**Written request**.
From the very first line of the data to the line containing "EYE, FPX, HX, HY", retype everything exactly, leaving the pictures behind.

**Data block**.
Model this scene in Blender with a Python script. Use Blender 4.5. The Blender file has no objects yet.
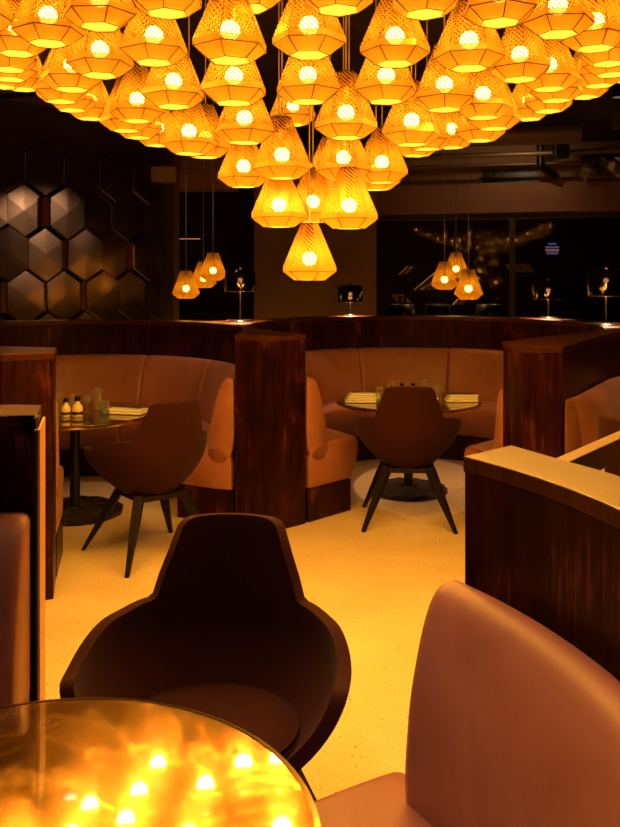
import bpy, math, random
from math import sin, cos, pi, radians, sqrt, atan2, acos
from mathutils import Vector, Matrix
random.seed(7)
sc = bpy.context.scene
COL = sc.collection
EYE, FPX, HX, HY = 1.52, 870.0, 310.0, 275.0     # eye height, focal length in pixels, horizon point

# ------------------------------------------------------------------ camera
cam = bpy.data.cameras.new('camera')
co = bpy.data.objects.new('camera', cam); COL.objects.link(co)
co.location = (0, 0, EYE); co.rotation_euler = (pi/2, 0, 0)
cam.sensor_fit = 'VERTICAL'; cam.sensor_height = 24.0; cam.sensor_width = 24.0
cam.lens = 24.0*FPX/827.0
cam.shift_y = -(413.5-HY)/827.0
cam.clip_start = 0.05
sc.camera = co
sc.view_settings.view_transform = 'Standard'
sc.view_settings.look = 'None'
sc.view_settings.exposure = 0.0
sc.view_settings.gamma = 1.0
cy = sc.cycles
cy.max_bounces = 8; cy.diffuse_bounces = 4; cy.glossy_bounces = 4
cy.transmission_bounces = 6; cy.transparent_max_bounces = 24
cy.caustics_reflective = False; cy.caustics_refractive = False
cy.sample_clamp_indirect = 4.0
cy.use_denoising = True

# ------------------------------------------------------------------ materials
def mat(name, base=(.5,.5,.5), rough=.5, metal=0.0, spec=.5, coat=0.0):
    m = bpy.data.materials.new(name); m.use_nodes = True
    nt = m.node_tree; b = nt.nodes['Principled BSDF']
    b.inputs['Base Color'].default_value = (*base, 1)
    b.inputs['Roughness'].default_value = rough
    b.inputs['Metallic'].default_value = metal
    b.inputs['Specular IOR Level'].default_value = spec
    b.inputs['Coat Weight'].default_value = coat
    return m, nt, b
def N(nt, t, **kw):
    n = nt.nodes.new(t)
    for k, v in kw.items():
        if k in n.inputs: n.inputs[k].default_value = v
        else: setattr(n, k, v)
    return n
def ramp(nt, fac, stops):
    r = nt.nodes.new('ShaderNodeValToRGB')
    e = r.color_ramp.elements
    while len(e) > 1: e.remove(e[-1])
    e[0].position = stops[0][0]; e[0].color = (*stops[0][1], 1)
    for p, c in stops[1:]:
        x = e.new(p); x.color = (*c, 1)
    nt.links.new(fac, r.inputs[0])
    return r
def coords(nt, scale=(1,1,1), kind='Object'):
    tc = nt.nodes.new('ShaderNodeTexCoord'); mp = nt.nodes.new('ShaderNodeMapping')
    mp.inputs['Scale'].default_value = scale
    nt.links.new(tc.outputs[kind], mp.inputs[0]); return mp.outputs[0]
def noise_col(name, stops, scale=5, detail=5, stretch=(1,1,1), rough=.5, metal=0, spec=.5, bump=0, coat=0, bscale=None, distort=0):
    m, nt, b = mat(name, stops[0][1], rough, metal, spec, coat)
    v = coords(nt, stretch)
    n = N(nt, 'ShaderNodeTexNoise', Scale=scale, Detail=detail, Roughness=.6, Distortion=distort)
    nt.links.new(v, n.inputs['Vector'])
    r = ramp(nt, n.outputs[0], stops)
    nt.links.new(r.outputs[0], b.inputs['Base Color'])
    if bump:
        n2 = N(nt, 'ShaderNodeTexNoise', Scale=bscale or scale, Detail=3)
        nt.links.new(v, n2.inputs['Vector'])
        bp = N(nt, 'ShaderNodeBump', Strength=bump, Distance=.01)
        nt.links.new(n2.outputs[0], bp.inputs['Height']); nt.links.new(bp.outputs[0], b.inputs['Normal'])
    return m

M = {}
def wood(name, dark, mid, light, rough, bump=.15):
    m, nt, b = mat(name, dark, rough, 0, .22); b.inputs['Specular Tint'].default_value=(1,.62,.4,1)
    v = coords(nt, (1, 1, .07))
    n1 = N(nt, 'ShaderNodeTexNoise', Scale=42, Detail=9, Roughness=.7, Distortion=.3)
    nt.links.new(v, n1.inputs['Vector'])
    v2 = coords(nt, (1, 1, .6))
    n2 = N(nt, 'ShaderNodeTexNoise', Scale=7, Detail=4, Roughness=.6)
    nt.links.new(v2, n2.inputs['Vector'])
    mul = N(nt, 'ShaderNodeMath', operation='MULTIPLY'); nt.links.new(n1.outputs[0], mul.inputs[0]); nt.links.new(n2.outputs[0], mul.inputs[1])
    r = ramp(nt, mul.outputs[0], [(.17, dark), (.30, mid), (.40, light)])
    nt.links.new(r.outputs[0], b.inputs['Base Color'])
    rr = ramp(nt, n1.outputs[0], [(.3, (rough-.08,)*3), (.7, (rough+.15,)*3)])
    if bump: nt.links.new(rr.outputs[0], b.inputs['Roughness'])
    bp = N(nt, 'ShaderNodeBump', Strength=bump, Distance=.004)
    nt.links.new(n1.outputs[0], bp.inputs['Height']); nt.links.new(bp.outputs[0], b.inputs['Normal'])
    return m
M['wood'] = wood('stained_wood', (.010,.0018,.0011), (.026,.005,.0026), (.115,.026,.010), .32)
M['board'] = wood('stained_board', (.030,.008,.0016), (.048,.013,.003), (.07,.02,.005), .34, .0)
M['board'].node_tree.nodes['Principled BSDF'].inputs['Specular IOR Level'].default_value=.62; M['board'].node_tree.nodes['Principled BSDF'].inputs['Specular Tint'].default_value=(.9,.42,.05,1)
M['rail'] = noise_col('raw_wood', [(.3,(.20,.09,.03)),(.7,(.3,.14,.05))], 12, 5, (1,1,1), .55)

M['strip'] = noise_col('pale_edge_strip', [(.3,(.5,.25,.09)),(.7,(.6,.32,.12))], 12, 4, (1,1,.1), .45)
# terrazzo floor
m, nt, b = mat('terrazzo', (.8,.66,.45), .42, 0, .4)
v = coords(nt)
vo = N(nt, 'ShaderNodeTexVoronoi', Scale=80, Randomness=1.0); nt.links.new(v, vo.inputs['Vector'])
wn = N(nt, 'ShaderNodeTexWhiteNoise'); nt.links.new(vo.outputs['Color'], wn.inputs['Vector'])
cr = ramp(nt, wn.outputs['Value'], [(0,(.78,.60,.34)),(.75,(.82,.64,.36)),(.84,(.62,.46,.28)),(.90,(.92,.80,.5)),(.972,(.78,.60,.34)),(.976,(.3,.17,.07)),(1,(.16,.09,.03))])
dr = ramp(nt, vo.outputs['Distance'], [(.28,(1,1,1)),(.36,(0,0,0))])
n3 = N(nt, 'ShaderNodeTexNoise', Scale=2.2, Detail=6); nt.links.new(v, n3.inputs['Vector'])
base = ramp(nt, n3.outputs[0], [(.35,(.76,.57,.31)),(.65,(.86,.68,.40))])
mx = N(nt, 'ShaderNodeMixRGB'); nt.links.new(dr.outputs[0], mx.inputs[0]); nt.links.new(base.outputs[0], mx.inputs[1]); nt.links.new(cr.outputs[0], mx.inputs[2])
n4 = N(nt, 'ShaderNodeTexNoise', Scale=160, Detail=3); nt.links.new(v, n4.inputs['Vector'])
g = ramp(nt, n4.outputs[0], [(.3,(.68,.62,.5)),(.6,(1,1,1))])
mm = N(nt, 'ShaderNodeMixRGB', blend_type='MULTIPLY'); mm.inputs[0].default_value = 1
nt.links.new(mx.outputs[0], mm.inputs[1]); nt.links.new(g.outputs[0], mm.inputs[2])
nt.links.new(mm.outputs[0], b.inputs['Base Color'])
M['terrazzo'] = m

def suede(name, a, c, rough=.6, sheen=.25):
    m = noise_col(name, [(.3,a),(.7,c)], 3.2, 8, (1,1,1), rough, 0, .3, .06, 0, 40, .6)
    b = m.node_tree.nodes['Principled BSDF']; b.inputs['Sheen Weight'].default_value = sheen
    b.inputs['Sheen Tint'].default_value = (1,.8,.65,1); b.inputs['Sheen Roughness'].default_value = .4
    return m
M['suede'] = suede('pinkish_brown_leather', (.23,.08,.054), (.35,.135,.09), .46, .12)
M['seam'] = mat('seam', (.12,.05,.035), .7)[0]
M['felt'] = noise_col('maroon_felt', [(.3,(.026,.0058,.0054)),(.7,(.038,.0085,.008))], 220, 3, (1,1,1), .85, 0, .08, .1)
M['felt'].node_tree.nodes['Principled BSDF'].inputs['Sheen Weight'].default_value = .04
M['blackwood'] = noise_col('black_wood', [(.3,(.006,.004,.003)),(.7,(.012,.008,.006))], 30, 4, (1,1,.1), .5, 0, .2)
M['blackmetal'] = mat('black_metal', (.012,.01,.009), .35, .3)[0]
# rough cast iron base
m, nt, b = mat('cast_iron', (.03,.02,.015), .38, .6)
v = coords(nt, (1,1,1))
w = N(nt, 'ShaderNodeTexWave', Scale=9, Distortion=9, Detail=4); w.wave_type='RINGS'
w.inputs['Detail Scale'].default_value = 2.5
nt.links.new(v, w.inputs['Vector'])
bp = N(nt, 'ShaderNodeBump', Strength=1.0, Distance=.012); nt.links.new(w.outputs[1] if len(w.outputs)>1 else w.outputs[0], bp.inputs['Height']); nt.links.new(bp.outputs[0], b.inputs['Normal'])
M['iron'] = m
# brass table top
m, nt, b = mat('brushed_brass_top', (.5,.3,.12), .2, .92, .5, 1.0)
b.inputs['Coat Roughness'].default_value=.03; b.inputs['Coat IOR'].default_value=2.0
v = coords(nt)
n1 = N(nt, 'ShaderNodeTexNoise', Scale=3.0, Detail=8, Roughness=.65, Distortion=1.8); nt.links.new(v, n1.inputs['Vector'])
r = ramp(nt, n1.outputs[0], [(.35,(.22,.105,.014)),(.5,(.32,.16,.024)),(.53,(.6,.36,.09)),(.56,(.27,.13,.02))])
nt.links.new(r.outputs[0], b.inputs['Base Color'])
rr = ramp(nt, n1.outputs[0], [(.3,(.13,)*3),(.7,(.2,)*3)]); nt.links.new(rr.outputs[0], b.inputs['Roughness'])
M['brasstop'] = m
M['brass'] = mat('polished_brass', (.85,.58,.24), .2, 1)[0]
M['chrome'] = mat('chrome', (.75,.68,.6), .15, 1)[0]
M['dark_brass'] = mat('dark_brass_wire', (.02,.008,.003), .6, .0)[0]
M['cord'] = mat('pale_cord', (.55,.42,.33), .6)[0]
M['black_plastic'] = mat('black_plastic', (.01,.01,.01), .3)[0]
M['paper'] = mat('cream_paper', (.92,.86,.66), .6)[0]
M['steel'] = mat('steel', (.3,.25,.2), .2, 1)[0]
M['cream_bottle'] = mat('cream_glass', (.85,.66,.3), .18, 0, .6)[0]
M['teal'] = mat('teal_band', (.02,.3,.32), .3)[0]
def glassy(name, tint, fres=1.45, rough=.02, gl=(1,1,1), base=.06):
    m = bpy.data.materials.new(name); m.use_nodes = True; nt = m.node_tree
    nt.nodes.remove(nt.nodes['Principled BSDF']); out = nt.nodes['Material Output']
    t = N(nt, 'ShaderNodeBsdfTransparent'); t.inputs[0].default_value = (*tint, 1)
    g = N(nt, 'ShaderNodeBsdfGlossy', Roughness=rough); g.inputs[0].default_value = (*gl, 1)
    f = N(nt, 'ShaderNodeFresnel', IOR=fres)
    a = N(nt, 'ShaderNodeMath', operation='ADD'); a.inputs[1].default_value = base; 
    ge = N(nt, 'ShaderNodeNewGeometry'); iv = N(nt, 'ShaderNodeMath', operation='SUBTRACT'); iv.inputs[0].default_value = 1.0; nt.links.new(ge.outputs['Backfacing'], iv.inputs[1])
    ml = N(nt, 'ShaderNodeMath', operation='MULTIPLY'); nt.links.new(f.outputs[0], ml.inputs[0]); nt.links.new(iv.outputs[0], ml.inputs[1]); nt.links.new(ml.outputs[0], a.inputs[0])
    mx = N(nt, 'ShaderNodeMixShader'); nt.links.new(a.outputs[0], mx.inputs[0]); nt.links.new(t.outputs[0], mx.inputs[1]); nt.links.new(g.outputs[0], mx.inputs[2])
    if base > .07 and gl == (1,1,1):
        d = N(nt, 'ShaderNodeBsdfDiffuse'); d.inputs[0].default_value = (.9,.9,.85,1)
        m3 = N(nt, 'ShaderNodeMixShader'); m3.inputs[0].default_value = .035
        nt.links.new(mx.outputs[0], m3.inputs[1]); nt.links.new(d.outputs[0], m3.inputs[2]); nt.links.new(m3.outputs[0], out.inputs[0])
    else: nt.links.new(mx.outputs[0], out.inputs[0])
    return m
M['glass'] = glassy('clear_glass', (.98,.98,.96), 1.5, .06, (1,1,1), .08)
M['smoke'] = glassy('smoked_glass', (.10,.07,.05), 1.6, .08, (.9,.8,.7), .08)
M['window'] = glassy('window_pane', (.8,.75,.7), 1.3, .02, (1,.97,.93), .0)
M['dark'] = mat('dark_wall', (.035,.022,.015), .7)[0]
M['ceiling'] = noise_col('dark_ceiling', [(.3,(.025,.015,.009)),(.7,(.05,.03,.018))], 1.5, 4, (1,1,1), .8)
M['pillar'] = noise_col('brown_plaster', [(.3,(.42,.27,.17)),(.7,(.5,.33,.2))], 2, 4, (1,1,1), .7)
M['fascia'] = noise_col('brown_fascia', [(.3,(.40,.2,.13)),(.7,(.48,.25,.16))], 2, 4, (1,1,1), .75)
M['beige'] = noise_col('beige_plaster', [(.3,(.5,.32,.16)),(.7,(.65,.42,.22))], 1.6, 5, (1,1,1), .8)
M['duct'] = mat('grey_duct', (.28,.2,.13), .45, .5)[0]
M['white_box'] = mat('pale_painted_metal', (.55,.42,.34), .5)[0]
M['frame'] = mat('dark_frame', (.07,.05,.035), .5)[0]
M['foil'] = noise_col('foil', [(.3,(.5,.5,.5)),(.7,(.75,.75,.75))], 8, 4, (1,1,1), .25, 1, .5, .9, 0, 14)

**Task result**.
Model this scene in Blender with a Python script. Use Blender 4.5. The Blender file has no objects yet.
import bpy, math, random
from math import sin, cos, pi, radians, sqrt, atan2, acos
from mathutils import Vector, Matrix
random.seed(7)
sc = bpy.context.scene
COL = sc.collection
EYE, FPX, HX, HY = 1.52, 870.0, 310.0, 275.0     # eye height, focal length in pixels, horizon point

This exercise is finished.